Another variable in determining the appropriate supervisor-to-worker ratio is shift coverage. If maintenance is required around the clock, seven days per week, then a medium-size maintenance department of, say, 30 workers, has four or more crews of less than 10 people each. If there’s at least one supervisor for each crew, then the supervisor-to-worker ratio will be low. Note that as a general rule, the ratio will be greater to the extent that the CMMS is used in a more sophisticated manner. For example, a supervisor who employs comprehensive mobile technology that can download an entire detailed schedule to each technician and receive detailed, real-time feedback as to what has been accomplished will be in a better position to supervise more people effectively.

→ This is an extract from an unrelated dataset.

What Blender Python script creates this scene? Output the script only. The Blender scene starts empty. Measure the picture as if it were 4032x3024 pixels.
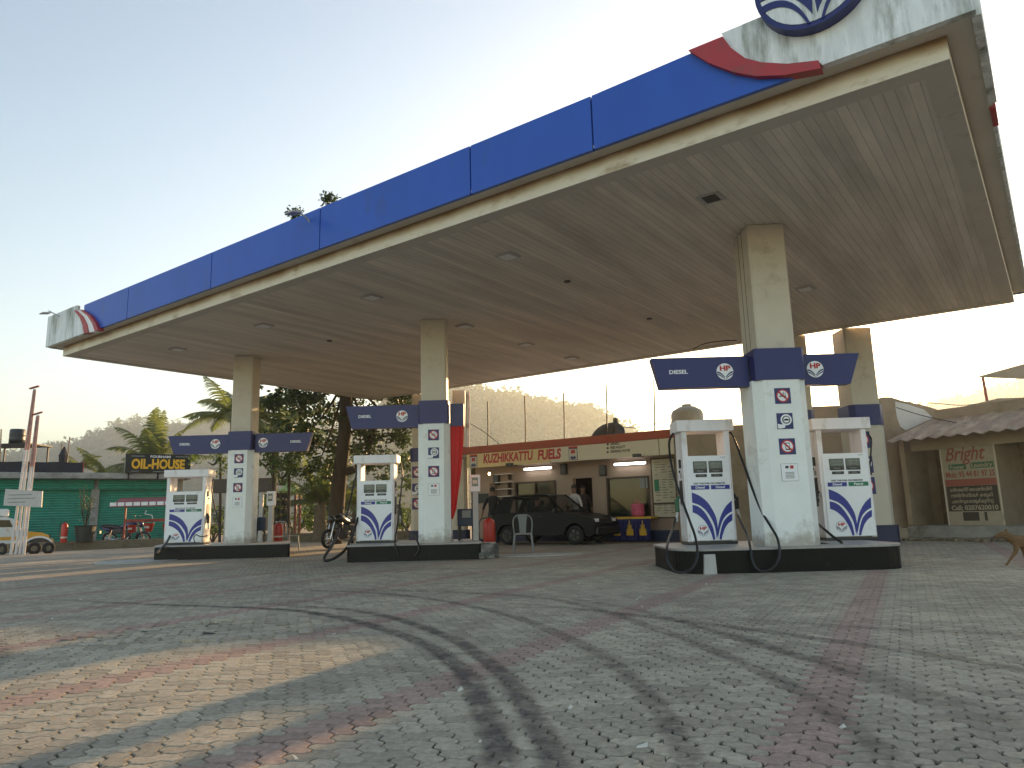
import bpy, bmesh, math, random
import numpy as np
from mathutils import Matrix, Vector
random.seed(7)
R = math.radians
sc = bpy.context.scene
COL = sc.collection
# ------------------------------------------------------------ camera
FPX, PITCH, ROLL, HC = 2852.23, .1782, -.0261, .89
cam = bpy.data.cameras.new('camera'); co = bpy.data.objects.new('camera', cam); COL.objects.link(co)
cam.sensor_fit = 'HORIZONTAL'; cam.sensor_width = 36.0; cam.lens = 36.0*FPX/4032
cam.clip_start = .05; cam.clip_end = 6000
co.matrix_world = Matrix.Translation((0, 0, HC)) @ Matrix.Rotation(PITCH, 4, 'X') @ Matrix.Rotation(R(90), 4, 'X') @ Matrix.Rotation(ROLL, 4, 'Z').inverted().inverted()
sc.camera = co
# ------------------------------------------------------------ light
SUN_AZ, SUN_EL = R(27.0), R(10.8)
w = bpy.data.worlds.new('World'); sc.world = w; w.use_nodes = True
nt = w.node_tree; nt.nodes.clear()
sky = nt.nodes.new('ShaderNodeTexSky'); sky.sky_type = 'NISHITA'; sky.sun_disc = False
sky.sun_elevation = SUN_EL; sky.sun_rotation = SUN_AZ; sky.altitude = 50; sky.air_density = 1.0; sky.dust_density = .65; sky.ozone_density = 1.0
bg = nt.nodes.new('ShaderNodeBackground'); bg.inputs['Strength'].default_value = .14
wo = nt.nodes.new('ShaderNodeOutputWorld'); nt.links.new(sky.outputs[0], bg.inputs[0]); nt.links.new(bg.outputs[0], wo.inputs[0])
sl = bpy.data.lights.new('sun', 'SUN'); sl.energy = 5.0; sl.angle = R(.6); sl.color = (1, .68, .36)
so = bpy.data.objects.new('sun', sl); COL.objects.link(so)
sd = Vector((math.sin(SUN_AZ)*math.cos(SUN_EL), math.cos(SUN_AZ)*math.cos(SUN_EL), math.sin(SUN_EL)))
so.rotation_euler = sd.to_track_quat('Z', 'Y').to_euler()
so.location = (0, 0, 30)
sc.view_settings.view_transform = 'Standard'; sc.view_settings.look = 'None'
sc.view_settings.exposure = 1.4; sc.view_settings.gamma = 1.0
sc.view_settings.use_white_balance = True; sc.view_settings.white_balance_temperature = 7400; sc.view_settings.white_balance_tint = 12
sc.render.engine = 'CYCLES'
# ------------------------------------------------------------ photograph pixel -> point helpers
def ray(px, py):
    X0, Y0 = px-2016, py-1512
    cr, sr = math.cos(ROLL), math.sin(ROLL)
    X = X0*cr+Y0*sr; Y = -X0*sr+Y0*cr
    r, u = X/FPX, -Y/FPX; c, s = math.cos(PITCH), math.sin(PITCH)
    return Vector((r, c-u*s, s+u*c))
def gz(px, py, z=0.0):
    d = ray(px, py); return d*((z-HC)/d.z)+Vector((0, 0, HC))
def at(px, py, y):
    d = ray(px, py); return d*(y/d.y)+Vector((0, 0, HC))
class Wall:
    """vertical plane through o at angle a (deg)"""
    def __init__(s, o, a): s.o = Vector((o[0], o[1], 0)); s.a = R(a); s.d = Vector((math.cos(s.a), math.sin(s.a), 0)); s.n = Vector((-s.d.y, s.d.x, 0))
    def hit(s, px, py, off=0):
        d = ray(px, py); c = Vector((0, 0, HC)); o = s.o+s.n*off
        t = (o-c).dot(s.n)/d.dot(s.n); p = c+d*t
        return ((p-o).dot(s.d), p.z)
# ------------------------------------------------------------ materials
MATS = {}
def mat(name, col, rough=.6, metal=0, var=.12, scale=6, bump=.0, dirt=None, dirtamt=0, dirtscale=3, stretch=None, spec=None, emit=None, estr=0, alpha=None, trans=0, coat=0):
    m = bpy.data.materials.new(name); m.use_nodes = True; MATS[name] = m
    t = m.node_tree; b = t.nodes['Principled BSDF']; L = t.links
    b.inputs['Roughness'].default_value = rough; b.inputs['Metallic'].default_value = metal
    if spec is not None: b.inputs['Specular IOR Level'].default_value = spec
    if coat: b.inputs['Coat Weight'].default_value = coat; b.inputs['Coat Roughness'].default_value = .08
    tc = t.nodes.new('ShaderNodeTexCoord'); mp = t.nodes.new('ShaderNodeMapping'); L.new(tc.outputs['Object'], mp.inputs[0])
    if stretch: mp.inputs['Scale'].default_value = stretch
    n = t.nodes.new('ShaderNodeTexNoise'); n.inputs['Scale'].default_value = scale; n.inputs['Detail'].default_value = 6; n.inputs['Roughness'].default_value = .65
    L.new(mp.outputs[0], n.inputs['Vector'])
    r = t.nodes.new('ShaderNodeValToRGB'); r.color_ramp.elements[0].position = .3; r.color_ramp.elements[1].position = .72
    c = Vector(col[:3])
    r.color_ramp.elements[0].color = (*[max(0, x*(1-var)) for x in c], 1); r.color_ramp.elements[1].color = (*[min(1, x*(1+var)) for x in c], 1)
    L.new(n.outputs['Fac'], r.inputs[0]); out = r.outputs[0]
    if dirt:
        n2 = t.nodes.new('ShaderNodeTexNoise'); n2.inputs['Scale'].default_value = dirtscale; n2.inputs['Detail'].default_value = 8; n2.inputs['Roughness'].default_value = .7
        L.new(mp.outputs[0], n2.inputs['Vector'])
        r2 = t.nodes.new('ShaderNodeValToRGB'); r2.color_ramp.elements[0].position = .62-dirtamt*.4; r2.color_ramp.elements[1].position = .78-dirtamt*.25
        L.new(n2.outputs['Fac'], r2.inputs[0])
        mx = t.nodes.new('ShaderNodeMixRGB'); L.new(r2.outputs[0], mx.inputs[0]); L.new(out, mx.inputs[1]); mx.inputs[2].default_value = (*dirt, 1); out = mx.outputs[0]
    L.new(out, b.inputs['Base Color'])
    if bump:
        bn = t.nodes.new('ShaderNodeBump'); bn.inputs['Strength'].default_value = bump; bn.inputs['Distance'].default_value = .02
        L.new(n.outputs['Fac'], bn.inputs['Height']); L.new(bn.outputs[0], b.inputs['Normal'])
    if emit: b.inputs['Emission Color'].default_value = (*emit, 1); b.inputs['Emission Strength'].default_value = estr
    if alpha is not None: b.inputs['Alpha'].default_value = alpha
    if trans: b.inputs['Transmission Weight'].default_value = trans
    return m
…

Lead-hands are senior hourly employees who have been given the added responsibility of supervising a crew. Some plants assign a working lead-hand to supervise a smaller crew, such as an electrical lead-hand on nights, to help increase the ratio. Many companies have a problem attracting lead-hands because the perception is that a few cents more an hour is just not worth the additional aggravation and frustration. The frustration to which they refer is the increased paperwork, politics, administrative duties and responsibility to discipline fellow workers. This is especially difficult if the lead-hand hasn’t been trained to use the CMMS as an effective management tool.

A second issue is the matter of supervisory qualifications. As is the case in production and even office environments, the best workers tend to be given promotions to management positions. Sometimes this means converting a good worker into an untrained, inferior supervisor. Companies must spend thousands of dollars on supervisory training to help a worker make the transition. This must continue far beyond a supervisor's probationary period. The company is responsible for ensuring that expectations of the new supervisor are crystal clear from day one, and that deviations are discussed and corrected during the probationary period. Most CMMS packages can track the training that technicians and supervisors acquire. More sophisticated HR modules can assist in establishing and tracking training schedules to meet any identified competency gaps.

Another problem with worker promotion in companies suffering from chronic overtime is that workers will take a drop in income or will be required to work longer hours for no additional pay. This makes it difficult to attract and motivate new supervisors. The CMMS can track overtime hours and alert management when a chronic overtime trend is emerging.

Redundancy
Ensuring adequate redundancy by production department, function or trade, and shift, is essential for workers and management. For example, reliance on one electrician or a single resident mechanic in a given production department in a large facility can be fatal if a serious or large-scale emergency arises.

Redundancy implies appropriate backup is available in the same sense that NASA uses redundant computers for its space vehicles. The level of redundancy required depends on the criticality of the relevant processes and the type of maintenance required.

A CMMS can assist in tracking the skills acquired, competencies and formal training of each technician. When assigning work to employees during scheduling, a more sophisticated CMMS allows maintenance planners to search for workers with specific skills and certifications for a given job.